The network power of money extends to executives at the top of the financial system, who make decisions about its creation, allocation, and flow. The links created by money in turn form the base of the executives’ network power. Thus, networks create and impact money, while money creates and impacts networks. One of the most basic ways in which money connects people is through different types of institutions. The global financial system rests on several key pillars: central banks, “regular” banks, nonbank financial firms—the so-called “shadow banks”—and other financial institutions such as the Bank for International Settlements and the IMF. Many of these entities hold regular conferences where their executives maintain their ties.
The Printing Presses: Central Banks
Today almost all countries have central banks, which are independent government agencies, such as the Federal Reserve, the European Central Bank, or the Bank of England. Their mandate is to attain stable growth at low inflation and maintain the stability of the financial system. To achieve these goals, they use monetary policy: setting interest rates, regulating and supervising financial institutions, and providing liquidity in times of crises.

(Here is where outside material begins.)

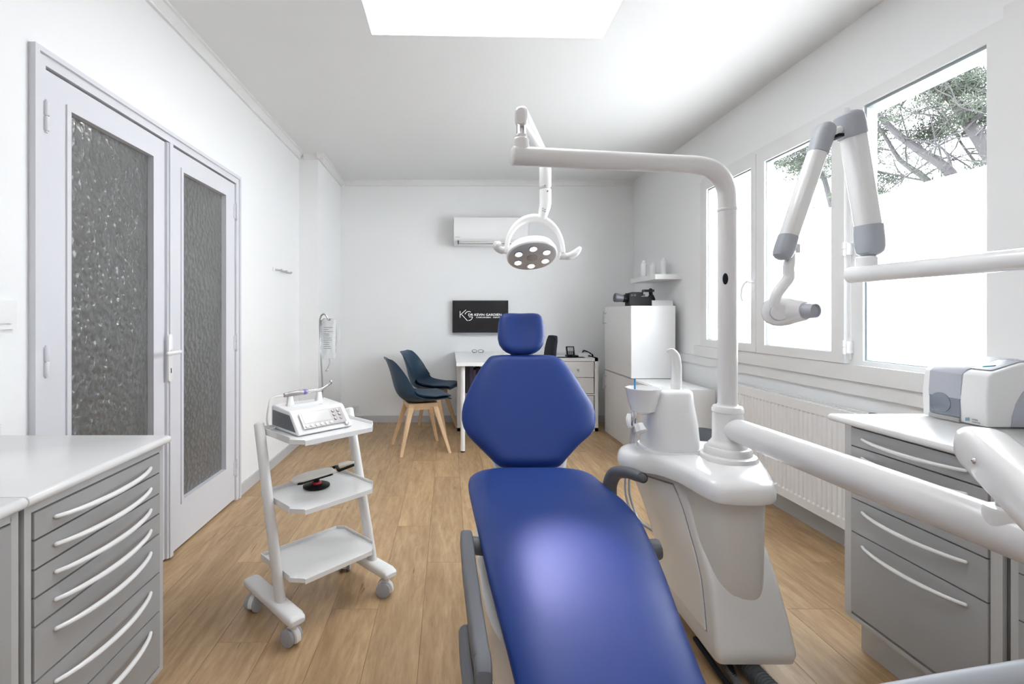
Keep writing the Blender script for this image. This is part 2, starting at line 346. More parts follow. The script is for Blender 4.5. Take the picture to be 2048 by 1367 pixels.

The European Central Bank (ECB) regularly holds conferences on its home turf in Frankfurt. Those meetings are usually matter-of-fact and technical. Leading central bankers and academics deliver presentations and papers on monetary policy, and participants have the opportunity to casually mingle. Guests frequently include the ECB president, ECB board members, the heads of the Bundesbank and the IMF, top executives from the European Commission, and many other central bank governors, senior policy makers, academics, bankers, and fund managers. These conferences usually coincide with the European Banking Congress, which most European bank CEOs attend. Policy makers such as the chairman of the U.S. Federal Reserve and finance ministers from around the world shuttle back and forth between conference venues and deliver talks to enlighten their audience of bankers. Speeches of senior policy makers are the highlights of any commercial event, yet another manifestation of how various different networks—in this case public and private ones—interact and reinforce each other.
Since 2008, central banks have pumped trillions of dollars into the global financial system to give politicians time to create more fundamental solutions. They now rank among the biggest investors in world markets.2 Central banking has become a quasi “asset class in and of itself” as they move global markets with their decisions. Because of their independence from politics, central banks are relatively unconstrained with regard to their actions as long as they maneuver within their mandate. In contrast to political institutions, they can make quick decisions and execute them. As a result, central bankers are now among the most powerful people in the world—in many respects more so than elected officials—due to the sheer scale of their financial firepower and their ability to quickly pull the trigger. They co-determine the course of the global economy and have a huge impact on all of our lives.